Downton’s popularity meant its inaccuracy must have influenced, in some small way, domestic (and foreign) perceptions of Britain’s past. What we see on TV becomes our mental image of bygone days. You only need to look at how often Downton comes up when Americans talk about Britain to see that Fellowes succeeded in importing his conservative worldview into millions of minds. When that sort of fictional past becomes accepted as historical fact, it leads to the belief that Englishness = whiteness, and that tradition = oppression. By the time the show had finished airing, the British public had decided that Nigel Farage was our most patriotic politician.
“The show didn’t offer an escape — it offered a delusion.”
The country house genre that Downton leeched off is so popular, that the English canon can sometimes seem hard to distinguish from the National Trust Guide to the South-East. Thornfield Hall, Brandham Hall, Mansfield Park — lovely day trips. But Brontë, Austen and Pinter wrote stories about those houses so they could ask questions about what they represented. From its inception, the genre critiqued stiff-upper-lip Englishness and the colonial foundations on which it was built. Downton never did that. It asserted those sensibilities over and over again, telling the world that Britain was a polite nation with a mannered past.

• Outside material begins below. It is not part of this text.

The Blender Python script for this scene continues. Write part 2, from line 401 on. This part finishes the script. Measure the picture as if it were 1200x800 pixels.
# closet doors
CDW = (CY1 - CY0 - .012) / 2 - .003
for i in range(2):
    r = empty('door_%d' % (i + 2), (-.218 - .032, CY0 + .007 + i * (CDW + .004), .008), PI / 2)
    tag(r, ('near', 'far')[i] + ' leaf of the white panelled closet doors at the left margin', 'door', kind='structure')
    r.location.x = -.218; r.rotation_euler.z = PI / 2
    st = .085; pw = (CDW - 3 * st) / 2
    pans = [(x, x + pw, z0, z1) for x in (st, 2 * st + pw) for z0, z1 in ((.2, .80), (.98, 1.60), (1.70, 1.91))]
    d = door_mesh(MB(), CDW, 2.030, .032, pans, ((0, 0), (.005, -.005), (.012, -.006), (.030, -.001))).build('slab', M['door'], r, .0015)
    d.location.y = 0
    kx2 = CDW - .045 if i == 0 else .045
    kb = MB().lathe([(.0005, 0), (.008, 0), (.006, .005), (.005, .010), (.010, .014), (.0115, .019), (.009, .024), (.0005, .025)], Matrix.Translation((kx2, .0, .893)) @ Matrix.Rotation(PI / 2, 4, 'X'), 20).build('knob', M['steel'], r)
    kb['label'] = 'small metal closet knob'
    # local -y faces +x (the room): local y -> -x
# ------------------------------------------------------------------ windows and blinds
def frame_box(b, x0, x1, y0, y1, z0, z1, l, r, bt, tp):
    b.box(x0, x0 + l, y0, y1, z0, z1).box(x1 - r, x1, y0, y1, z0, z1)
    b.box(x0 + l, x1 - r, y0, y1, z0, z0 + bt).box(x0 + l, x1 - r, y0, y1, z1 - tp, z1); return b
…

The show didn’t offer an escape — it offered a delusion. In the hands of someone like Fellowes with a rose-fogged, ideological view of the past, “historical” drama is a very powerful tool, a rubber to erase the past. But it is also a tool that we can repurpose. I’ll keep rewatching Downton. But I’ll keep wishing, too, that we had more costume dramas that show a different past: that Gentleman Jack’s lesbian corset-rippers and Bridgerton’s Black Queen Charlotte become as familiar as Lord Grantham and the Dowager Countess. I’ll keep hoping that our image of England can be remade.